3. - Ciascun minore ha, sul territorio della Repubblica italiana, il diritto costituzionalmente garantito (art. 30) ad essere istruito ed educato (oltre che mantenuto) in modo conveniente. Tale compito spetta in via primaria ai genitori, ma in caso di mancanza, incapacità, o inidoneità di questi, viene assolto dalle istituzioni. In modo simile si esprime la Convenzione ONU di New York del 20 novembre 1989, sottoscritta dallo Stato italiano e ratificata con legge 27 maggio 1991 n. 176 (artt. 28 e 29), ove enuncia il diritto del minore all’educazione, orientata, tra l’altro, a favorire lo sviluppo della sua personalità, nonché lo sviluppo delle sue facoltà e delle sue attitudini mentali e fisiche... Del diritto del minore ad essere educato parla anche la legge 184/1983 (art. 1); la quale legge stabilisce all’articolo seguente una graduazione sostitutiva negli interventi previsti per il soddisfacimento di tale diritto, passando dalla famiglia naturale all’affido familiare, alla comunità di tipo familiare, per finire, come ultima ratio, al collocamento in un istituto pubblico o privato (nel quale caso sorge l’onere economico a carico dei Comuni). È ormai di pubblico dominio la giurisprudenza della Suprema Corte di Cassazione, secondo la quale l’obbligo dei genitori non cessa con il compimento del diciottesimo anno, ma si estende ben oltre, a seconda delle necessità del giovane. Parimenti è da ritenere che allo stesso modo si estenda la tenutezza dei soggetti gradualmente indicati, dalla 184, nella sostituzione ai genitori.
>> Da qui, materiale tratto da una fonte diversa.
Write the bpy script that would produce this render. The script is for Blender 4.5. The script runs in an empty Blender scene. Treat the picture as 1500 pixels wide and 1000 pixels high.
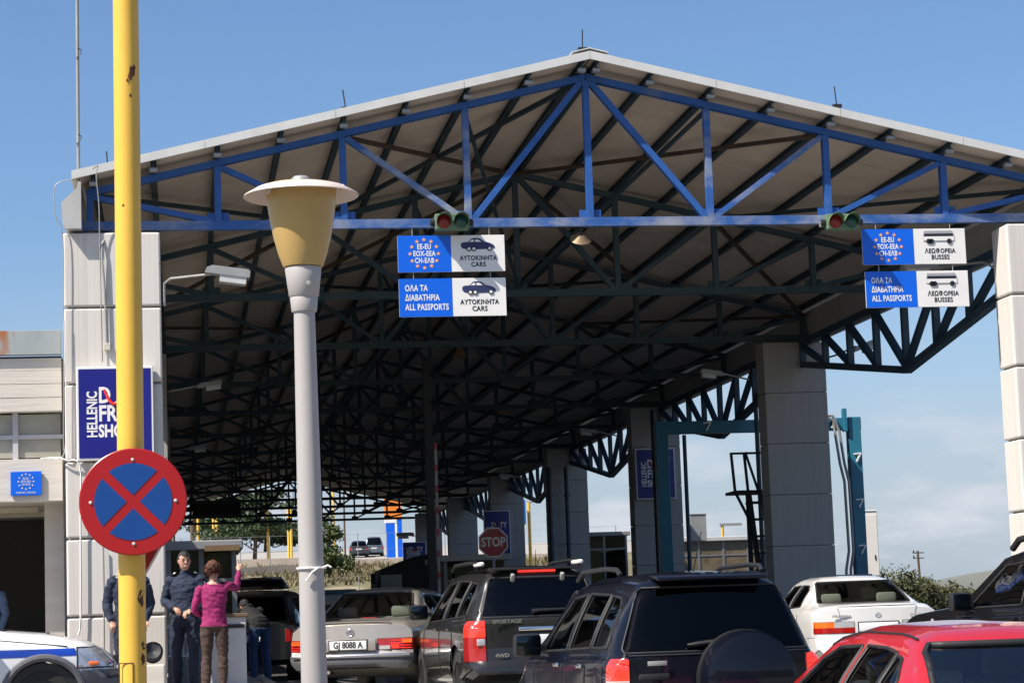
import bpy, bmesh, math, random
from mathutils import Vector, Matrix, noise
random.seed(7)
S = bpy.context.scene
C = S.collection
R = math.radians
# ---------------------------------------------------------------- camera
CF, CYAW, CPIT, CROL = 3328.6, 0.148077, 0.120796, -0.0351895
CO = Vector((-5.63244, -30.11766, 0.8))
_F = Vector((math.sin(CYAW)*math.cos(CPIT), math.cos(CYAW)*math.cos(CPIT), math.sin(CPIT)))
_R0 = Vector((math.cos(CYAW), -math.sin(CYAW), 0)); _U0 = _R0.cross(_F)
_R = _R0*math.cos(CROL) + _U0*math.sin(CROL); _U = -_R0*math.sin(CROL) + _U0*math.cos(CROL)
cam = bpy.data.cameras.new('camera'); camo = bpy.data.objects.new('camera', cam); C.objects.link(camo)
cam.sensor_width = 36; cam.lens = CF*36/1500; cam.clip_start = .1; cam.clip_end = 20000
m = Matrix((_R, _U, -_F)).transposed().to_4x4(); m.translation = CO; camo.matrix_world = m
S.camera = camo
def at(px, py, Y):
    """survey point: where the sight line through a photo pixel meets the upright plane at depth Y"""
    d = _F*CF + _R*(px-750) + _U*(500-py)
    return CO + d*((Y-CO.y)/d.y)
# ---------------------------------------------------------------- sky, sun, exposure
SUN_EL, SUN_AZ = R(51), math.atan2(-math.sin(R(62)), -math.cos(R(62)))
W = bpy.data.worlds.new('World'); S.world = W; W.use_nodes = True
nt = W.node_tree; nt.nodes.clear()
wo = nt.nodes.new('ShaderNodeOutputWorld'); bg = nt.nodes.new('ShaderNodeBackground')
sky = nt.nodes.new('ShaderNodeTexSky'); sky.sky_type = 'NISHITA'; sky.sun_disc = False
sky.sun_elevation = SUN_EL; sky.sun_rotation = SUN_AZ; sky.air_density = 1.0; sky.dust_density = 1.3; sky.ozone_density = 7.5
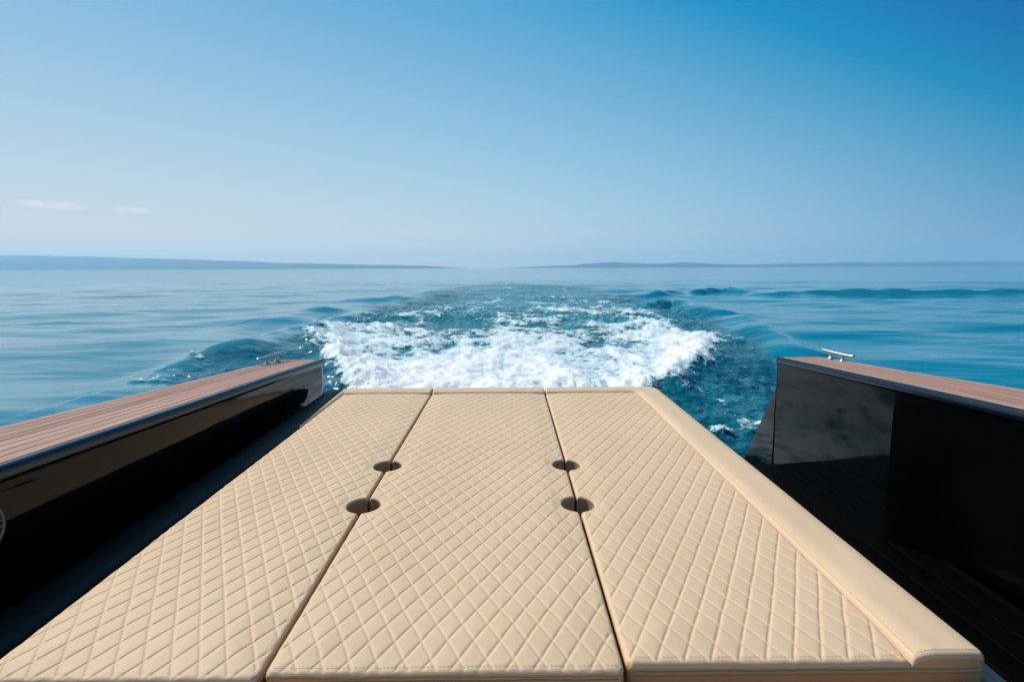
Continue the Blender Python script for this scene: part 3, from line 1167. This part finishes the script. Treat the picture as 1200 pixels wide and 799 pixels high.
    allsk = (sk[a, b_] & sk[a + 1, b_] & sk[a, b_ + 1] & sk[a + 1, b_ + 1]) | out_f

    def sub(name_, fmask, mat):
        fs = Fq[fmask]
        if not len(fs):
            return None
        id_ = np.unique(fs)
        rm = np.full(ny_ * nx_, -1)
        rm[id_] = np.arange(len(id_))
        return mesh_obj(name_, V_[id_], rm[fs], mat, root)
    sub('quilted_cover', qf & ~skf, M_leather)
    sub('border_roll', (~qf) & ~skf, M_leather)
    hz_f = np.zeros(out_f.shape, bool)
    for m_ in hole_m:
        hz_f |= (m_[a, b_] < HR + 0.0005)
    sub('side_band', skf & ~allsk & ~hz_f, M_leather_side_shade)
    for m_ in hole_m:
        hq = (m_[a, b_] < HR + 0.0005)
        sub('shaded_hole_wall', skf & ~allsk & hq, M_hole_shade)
    tag(root, label, 'cushion', 'quilted sun pad cushions')
    return root, (PX, PY, zz)


def tube(name, pts, r_, mat, parent, seg=6):
    pts = [Vector(p) for p in pts]
    secs = []
    for i, p in enumerate(pts):
        d = (pts[min(i + 1, len(pts) - 1)] - pts[max(i - 1, 0)]).normalized()
        up = Vector((0, 0, 1))
        sd_ = d.cross(up)
        if sd_.length < 1e-4:
            sd_ = Vector((1, 0, 0))
        sd_.normalize()
        u2 = sd_.cross(d)
        secs.append([tuple(p + r_ * (math.cos(a_) * sd_ + math.sin(a_) * u2)) for a_ in np.linspace(0, 2 * math.pi, seg, endpoint=False)])
    return loft(name, secs, mat, parent, closed=True, caps=True, sharp=80)


def piping(root, x0, x1, y0, y1, zoff=0.0, side_y=True):
    o = root.location
    z = ZP + zoff - 0.010 - o.z
    g = 0.0002
    pts = [(x0 - g, y1 - 0.02), (x0 - g, y0 + 0.012), (x0 + 0.003, y0 + 0.003), (x0 + 0.012, y0 - g), (x1 - 0.012, y0 - g), (x1 - 0.003, y0 + 0.003), (x1 + g, y0 + 0.012), (x1 + g, y0 + 0.05)]
    return pts, z


GAP = 0.003
mid, mid_a = cushion('sun_cushion', -0.417 + GAP, 0.197 - GAP, 0.772, YF, 'middle beige diamond quilted cushion of the sun pad, between the two seams', -0.089, 0.800,
                 border_y=YS, holes=HOLES, seed=1)
lef, _ = cushion('sun_cushion', -0.893, -0.417 - GAP, 0.762, YF, 'left beige quilted cushion of the sun pad, beside the shade-darkened bolster', -0.655, 0.76, border_y=YS, holes=HOLES[:2], seed=5)
rig, rig_a = cushion('sun_cushion', 0.197 + GAP, 0.822, 0.788, YF, 'right beige quilted cushion with a wide smooth roll along its outer side', 0.44, 0.79,
                 border_x=0.690, border_y=YS, corner=0.06, holes=HOLES[2:], seed=9)
fro, _ = cushion('seat_cushion', -0.89, 0.80, 0.28, 0.757, 'beige quilted cushion cut by the bottom edge, nearest the camera', 0.0, 0.75, step=0.0045, zoff=-0.022, seed=13)
fro['group'] = ''
del fro['group']

# welts along the near edges
for root, x0, x1, y0 in ((mid, -0.413, 0.193, 0.772), (lef, -0.893, -0.421, 0.762), (rig, 0.201, 0.822, 0.788)):
    o = root.location
    z = ZP - 0.0175 - o.z
    xs = np.linspace(x0 + 0.012, x1 - 0.012, 60)
    tube('piping', [(x - o.x, y0 - 0.0006 - o.y, z + 0.0006 * math.sin(x * 40)) for x in xs], 0.0027, M_piping, root)
    bmv, bmf = [], []
    k = 0
    for x in np.arange(x0 + 0.014, x1 - 0.014, 0.0062):
        for (ax, az_) in ((0, 0), (0.0038, 0), (0.0038, 0.0011), (0, 0.0011)):
            bmv.append((x + ax - o.x, y0 - 0.0011 - o.y, ZP - 0.0245 - o.z + az_))
        bmf.append((k, k + 1, k + 2, k + 3))
        k += 4
    st = mesh_obj('stitching', bmv, bmf, M_thread, root, smooth=False)
    st['kind'] = 'stuff'

def stitches(root, arr, pts, ln=0.0042, wd=0.0010, along=(0, 1)):
    PXa, PYa, Za = arr
    o = root.location
    V_, F_ = [], []
    ax_, ay_ = along
    for (x, y) in pts:
        k = np.argmin((PXa - x) ** 2 + (PYa - y) ** 2)
        z = Za.ravel()[k] + ZP - o.z + 0.0006
        n0 = len(V_)
        for (p, q) in ((0, -1), (1, -1), (1, 1), (0, 1)):
            V_.append((x - o.x + ax_ * ln * p + ay_ * wd * q * 0.5, y - o.y + ay_ * ln * p - ax_ * wd * q * 0.5, z + (0.0003 if p == 0 else 0)))
        F_.append((n0, n0 + 1, n0 + 2, n0 + 3))
    st = mesh_obj('seam_thread', V_, F_, M_thread, root, smooth=False)
    st['kind'] = 'stuff'


stitches(rig, rig_a, [(0.6995, y) for y in np.arange(0.80, 2.0, 0.0068)])
stitches(mid, mid_a, [(x, 0.7835) for x in np.arange(-0.40, 0.18, 0.0068)], along=(1, 0))
stitches(rig, rig_a, [(x, 0.7995) for x in np.arange(0.21, 0.68, 0.0068)], along=(1, 0))
stitches(rig, rig_a, [(x, 0.7975) for x in np.arange(0.705, 0.805, 0.0058)], along=(1, 0))

# bolster's sunlit sliver as added strip: widest at the aft edge, dies out forward
o = lef.location
secs = []
for y in np.linspace(YF, 2.12, 24):
    wv = 0.034 * float(sstep(2.10, 2.80, np.array(y))) + 0.001
    row = []
    for q in np.linspace(0, 1, 9):
        row.append((-0.8945 - wv * q - o.x, y - o.y, ZP + 0.006 - 0.006 * (2 * q - 1) ** 2 - (0.05 if q in (0, 1) else 0.0) - o.z))
    secs.append(row)
loft('sunlit_strip', secs, M_leather, lef, caps=False, sharp=80)

# bolster along the left wall, its leather darkened for the wall's shade
bol = empty('bolster_cushion', (-0.95, 1.6, ZP - T))
secs = []
for y in np.concatenate([[2.795, 2.79, 2.78], np.linspace(2.76, 0.30, 60)]):
    xi = -0.8975 - 0.034 * float(sstep(2.10, 2.80, np.array(y)))
    xo = -1.006
    pull = {2.795: 0.022, 2.79: 0.010, 2.78: 0.003}.get(round(float(y), 3), 0.0)
    c, hw = (xi + xo) / 2, (xi - xo) / 2 - pull * 0.2
    row = [(c + hw + 0.95, y - 1.6, 0.0)]
    for an in np.linspace(0, math.pi, 17):
        cs, sn = math.cos(an), math.sin(an)
        row.append((c + hw * math.copysign(abs(cs) ** 0.6, cs) + 0.95, y - 1.6, T - 0.014 + (0.022 - pull) * abs(sn) ** 0.6 + 0.0012 * math.sin(y * 31)))
    row.append((c - hw + 0.95, y - 1.6, 0.0))
    secs.append(row)
loft('cover', secs, M_shaded_leather, bol, closed=True, caps=True, sharp=70)
tag(bol, 'long smooth bolster with shade in its dark colour, between the left black wall and the quilted pad', 'bolster')

# ------------------------------------------------------------------ haze
bm = bmesh.new()
box_bm(bm, -14000, 14000, -2500, 7300, -8, 195)
mh = bpy.data.materials.new('haze_air')
mh.use_nodes = True
t = mh.node_tree
t.nodes.clear()
om = t.nodes.new('ShaderNodeOutputMaterial')
pv = t.nodes.new('ShaderNodeVolumePrincipled')
pv.inputs['Color'].default_value = (0.44, 0.79, 1.0, 1)
pv.inputs['Density'].default_value = 0.00014
pv.inputs['Anisotropy'].default_value = 0.2
t.links.new(pv.outputs[0], om.inputs['Volume'])
hz = bm_obj('haze', bm, mh, smooth=False)
tag(hz, 'pale sea haze over the far shore', 'haze', kind='stuff')
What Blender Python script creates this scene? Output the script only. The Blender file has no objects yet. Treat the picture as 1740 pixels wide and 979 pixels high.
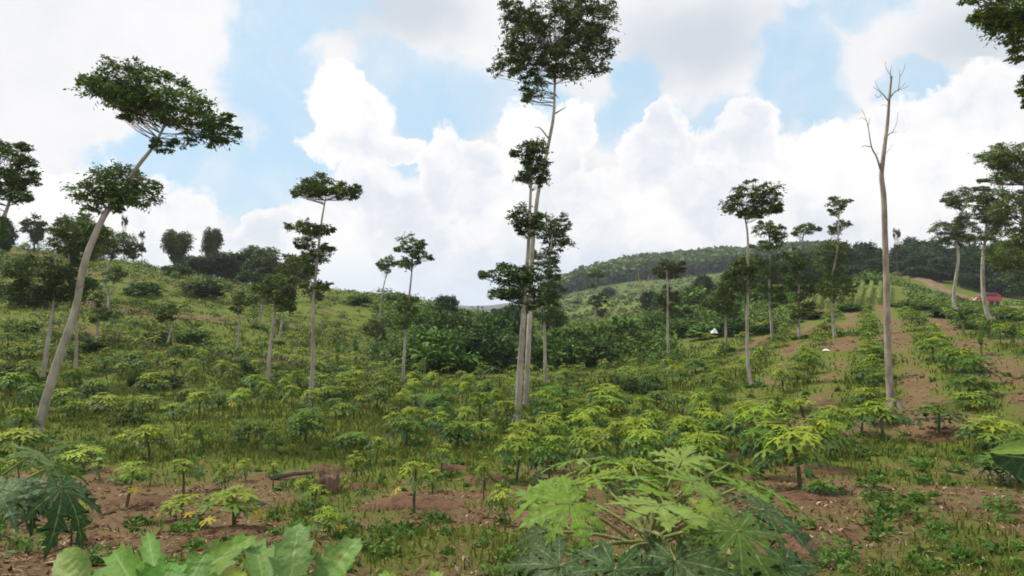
import bpy, math, random
import numpy as np
from mathutils import Vector, noise

# ------------------------------------------------------------------ camera, sky, sun, exposure
F = 1100.0; CX = 870.0; CY = 489.5; EYE = 1.7
PITCH = math.atan(40.5 / F)
scene = bpy.context.scene
C = scene.collection
cam_d = bpy.data.cameras.new('camera'); cam = bpy.data.objects.new('camera', cam_d); C.objects.link(cam)
cam.location = (0, 0, EYE); cam.rotation_euler = (math.pi / 2 + PITCH, 0, 0)
cam_d.sensor_width = 36.0; cam_d.lens = 36.0 * F / 1740.0
cam_d.clip_start = 0.05; cam_d.clip_end = 20000
cam_d.dof.use_dof = True; cam_d.dof.focus_distance = 5.5; cam_d.dof.aperture_fstop = 4.5
scene.camera = cam

SUN_EL = math.radians(58); SUN_AZ = math.radians(-62)      # azimuth from +Y towards +X
SKY_STR = 0.10; EXPOSURE = 0.24
sun_d = bpy.data.lights.new('sun', 'SUN'); sun_d.energy = 3.7; sun_d.angle = math.radians(6); sun_d.color = (1.0, 0.93, 0.79)
sun = bpy.data.objects.new('sun', sun_d); C.objects.link(sun)
sd = Vector((math.sin(SUN_AZ) * math.cos(SUN_EL), math.cos(SUN_AZ) * math.cos(SUN_EL), math.sin(SUN_EL)))
sun.rotation_euler = sd.to_track_quat('Z', 'Y').to_euler()

scene.view_settings.view_transform = 'Standard'; scene.view_settings.look = 'None'
scene.view_settings.gamma = 1.0; scene.view_settings.exposure = EXPOSURE
scene.view_settings.use_curve_mapping = False
scene.render.engine = 'CYCLES'
cy = scene.cycles
cy.max_bounces = 5; cy.diffuse_bounces = 3; cy.glossy_bounces = 2; cy.transmission_bounces = 3; cy.volume_bounces = 0
cy.transparent_max_bounces = 6; cy.use_denoising = True; cy.pixel_filter_type = 'BLACKMAN_HARRIS'; cy.filter_width = 1.75
cy.volume_step_rate = 4; cy.volume_max_steps = 16

def ray(px, py):
    u = (px - CX) / F; v = (CY - py) / F
    d = np.array([u, math.cos(PITCH) - v * math.sin(PITCH), math.sin(PITCH) + v * math.cos(PITCH)])
    return d / d[1]
def P(px, py, Y):
    d = ray(px, py); return Vector((d[0] * Y, Y, EYE + d[2] * Y))

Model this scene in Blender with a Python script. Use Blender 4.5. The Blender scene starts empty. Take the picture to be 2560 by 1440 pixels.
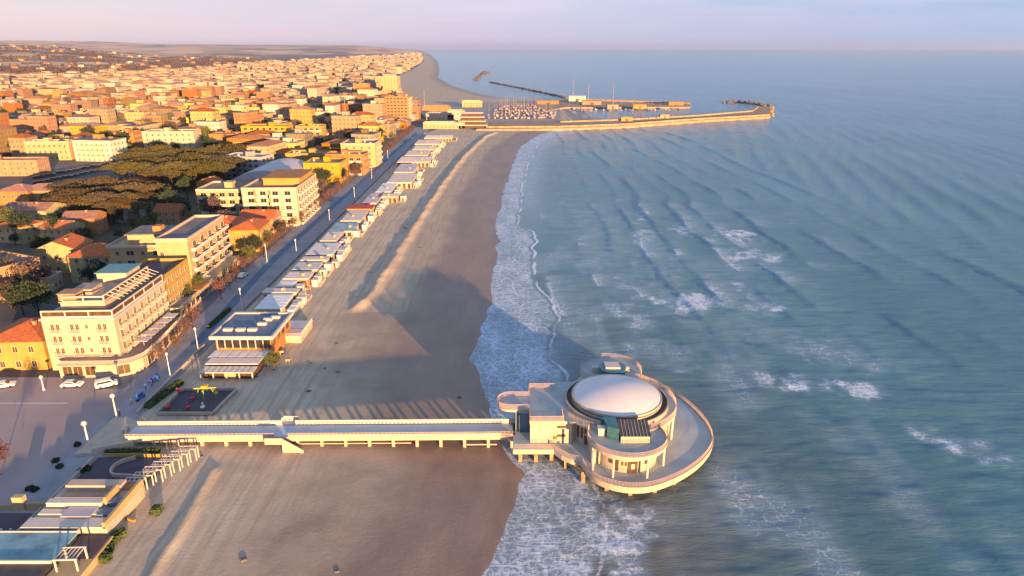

Ovviamente non sempre e comunque, ma certamente nei casi nei quali gli organi specificamente preposti (Tribunali minorili) ad individuare e prescrivere gli interventi ed i percorsi di educazione, istruzione e recupero psicologico, ritengano necessario che tali percorsi non vengano interrotti bruscamente ed irrazionalmente alla mezzanotte del giorno conclusivo del diciottesimo anno, ma proseguano per il tempo strettamente indispensabile perché possano avere significanza e valenza di completezza, specie nei casi in cui si impone il recupero psicologico e socio-relazionale di soggetti provenienti da penalizzanti esperienze di deprivazione, abbandono, maltrattamenti, o abusi. Per tale limitato periodo, che questo Ufficio ha delimitato in dimensione non superiore al compimento del 21° anno di età, il Comune di competenza è tenuto a sostenere l’onere economico che vi sia connesso.

 

 

 

(1)        Cfr. M. Dogliotti, «I minori, i soggetti con handicap, gli anziani in difficoltà... “pericolosi per l’ordine pubblico” hanno ancora diritto ad essere assistiti dai Comuni», Prospettive assistenziali, n. 135, 2001 e «L’assistenza alle persone con difficoltà e il “Dopo di noi” devono essere garantiti dai Comuni in base alle leggi vigenti», Ibidem, n. 136, 2001.